Николай Асеев, Мария Петровых, Илья Сельвинский, Борис Пастернак. Чистополь, 1942. Фото В.А. Авдеева
По вечерам мама и бабушка иногда уходят на литературные встречи, потом долго живут воспоминаниями о них, часто и как-то по-особенному произносят имя «Пастернак». Кто это Пастернак, мне известно – нянечка из детского сада, называется «сестра-хозяйка», строгая Зинаида Николаевна, мама маленького Лёнечки и знаменитого Стасика Нейгауза. Стасик, кстати сказать, – теперь едва ли не самая популярная у нас личность, почти затмил Тимура Гайдара. В Доме крестьянина, где поселился интернат, стоит в красном уголке рояль, и Стасику, в нарушение режима, разрешено упражняться после отбоя. Разумеется, мы не можем упустить такое событие. В ожидании концерта в темноте за портьерой прячется добрая половина женской части интерната. Стасик ничего и никого не замечает, но Анне Зиновьевне каждый вечер приходится нас разгонять. В стенной газете появляется стишок:
Все интернатовцы храпят,
Лишь десять девушек не спят:
Готовится облава
На Станислава.
Могу засвидетельствовать: девушек (если считать тех, кто еще не имел права на это красивое звание, то есть недомерков вроде меня) собиралось куда как больше.

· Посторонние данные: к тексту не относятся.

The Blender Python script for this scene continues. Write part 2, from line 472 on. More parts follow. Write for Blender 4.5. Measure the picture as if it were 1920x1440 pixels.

Незнакомый мне человек приходит в наш дом. Он ни на кого не похож. Я не могу не заметить, что его появление вносит смятение на нашу кухню. Бабушка выступает непривычной для меня твердой походкой, поправляя гребни в седых буклях (если бы я знала тогда о поклонах государя императора, я бы тут же вспомнила эту легенду, но, к чести бабушки, она сама ничего такого не рассказывала, я услышала стороной, уже после ее кончины). Мама, захлопотав, выносит почти забытый мною предмет – нашу пишущую машинку «Москва», я и не знала, что она ее сюда привезла. При виде машинки гость приходит в неописуемый, какой-то детский восторг и ужасно начинает мне нравиться. Он не говорит, а гудит, слегка даже захлебываясь, про пьесу, про машинку, он восхищается тем, что мама догадалась ее захватить, и потому нравится мне еще больше. Он выкладывает на кухонный стол газетный сверток, порывшись, извлекает оттуда стопку листков, покрытых крупной летящей вязью, просит их отпечатать, что-то объясняет маме, показывая отдельные страницы, и вдруг так же горячо, громко и быстро, как только что хвалил маму, начинает ругать пьесу и уверять, что перепечатывать ее вообще-то не стоит. Тут даже я ощущаю некое противоречие – зачем же тогда принес и на стол выложил? – но гость внезапно замолкает на полуслове (у меня мелькает в уме непочтительное «зарапортовался»), так же внезапно замечает меня и спрашивает, как меня зовут.